At first, Francis seemed like the kind of loving and supportive partner Irina had always wanted, but he quickly turned violent. He hit Irina, sexually assaulted her, shamed her, isolated her from support networks, and made her feel worthless and alone. One day, after a violent sexual encounter, Irina asked a neighbor to call the police despite her grave fears of being arrested based on her immigration status.

The police arrested Francis and took Irina to a domestic violence shelter, where she was referred to AI Justice. With the help of an AI Justice attorney, Irina filed a petition under the Violence Against Women Act (VAWA). Because abusers often use immigration status to control and instill fear in undocumented partners, VAWA allows survivors like Irina to petition for an immigration benefit directly, without reliance on an abuser.

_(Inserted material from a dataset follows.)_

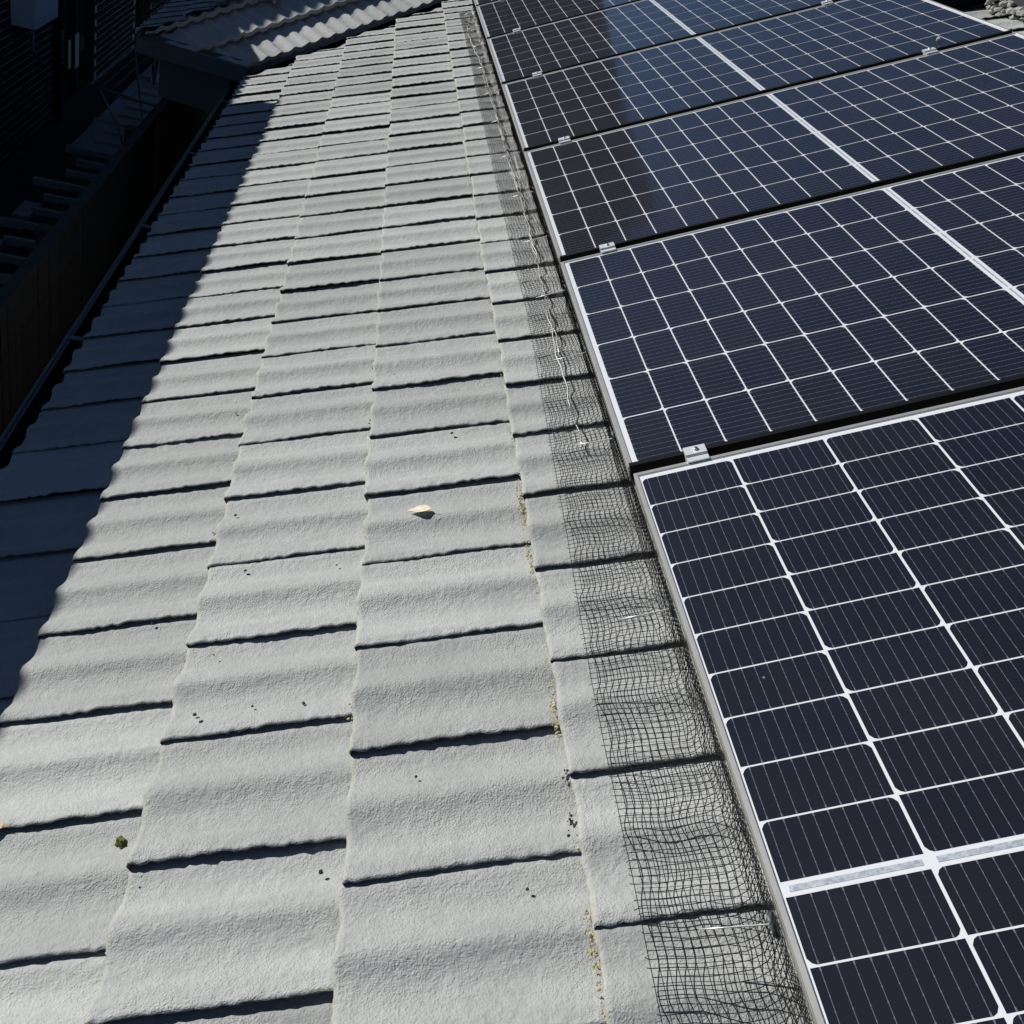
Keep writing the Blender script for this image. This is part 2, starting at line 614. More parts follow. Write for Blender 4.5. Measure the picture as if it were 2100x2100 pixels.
INNER_Y = 6.30
gutter_profile(0, -1.75, INNER_Y, (gx, 0, gz), (-1, 0, 0), (0, 1, 0), 'gutter', house)
mb = MB()
mb.box((gx + 0.006, -1.75, gz - 0.098), (gx + 0.118, INNER_Y, gz - 0.075))
q = random.Random(8)
for k in range(90):
    mb.lump((gx + q.uniform(0.015, 0.105), q.uniform(-0.6, 6.2), gz - 0.07), q.uniform(0.006, 0.018), k, 0, 0.5)
build(mb, 'gutter_silt', M_gutter_in, house, kind='stuff')
mb = MB()
mb.box((gx + 0.128, -1.75, gz - 0.20), (gx + 0.150, INNER_Y + 0.3, gz + 0.0))
build(mb, 'fascia', M_gutter, house)
mb = MB()
mb.box((gx + 0.152, -1.75, gz - 0.195), (-1.022, INNER_Y + 0.3, gz - 0.185))
build(mb, 'soffit', M_gutter, house)
# gutter brackets clipped over the rim
for v in (0.75, 1.95, 3.15, 4.35, 5.55):
    mb = MB()
    mb.box((gx - 0.004, v - 0.014, gz + 0.001), (gx + 0.124, v + 0.014, gz + 0.005))
    mb.box((gx + 0.098, v - 0.014, gz + 0.006), (gx + 0.124, v + 0.014, gz + 0.022))
    build(mb, 'gutter_bracket', M_gutter, house)

# ---- the wing: a small hip roof that meets the slope in a valley
I_ = Vector((-1.386, 5.962, 2.51))
O_ = Vector((-2.150, 6.131, 2.51))
NF = Vector((-0.0909, -0.4127, 0.9063)).normalized()
V3 = Vector((0.74, 0.58, 0.34)).normalized()
d2 = NF.cross(V3).normalized()
if d2.x > 0:
    d2 = -d2
yv = NF.cross(d2).normalized()                 # along the valley
WB = Vector((-1.349, 6.070, 2.570))            # a nose on the lowest strip
left_n = Vector((-s_, 0, c_))                  # left slope of the hip


def zF(p):
    return WB.z - (NF.x * (p.x - WB.x) + NF.y * (p.y - WB.y)) / NF.z


def zL(p):
    return O_.z + 0.03 - (left_n.x * (p.x - O_.x)) / left_n.z


gF = Vector((-NF.x / NF.z, -NF.y / NF.z, 0))
gL = Vector((-left_n.x / left_n.z, 0, 0))
hd = gF - gL                                   # zF - zL grows along hd
hp = Vector((WB.x, WB.y, 0))
t0 = (zF(hp) - zL(hp)) / hd.length_squared
hip_pt = hp - hd * t0
fg_n = Vector((-(O_ - I_).y, (O_ - I_).x, 0)).normalized()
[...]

After two long years, the U.S. government approved Irina’s VAWA petition. This approval was a vital step forward in Irina’s efforts to gain independence and economic stability, but it was not the only step. With an approved VAWA petition Irina obtained a driver’s license, a social security number, and work authorization. Irina then convinced the immigration judge to terminate her immigration case so that she could become a lawful permanent resident.

Irina now lives safely in Miami and is in the process of applying for a green card.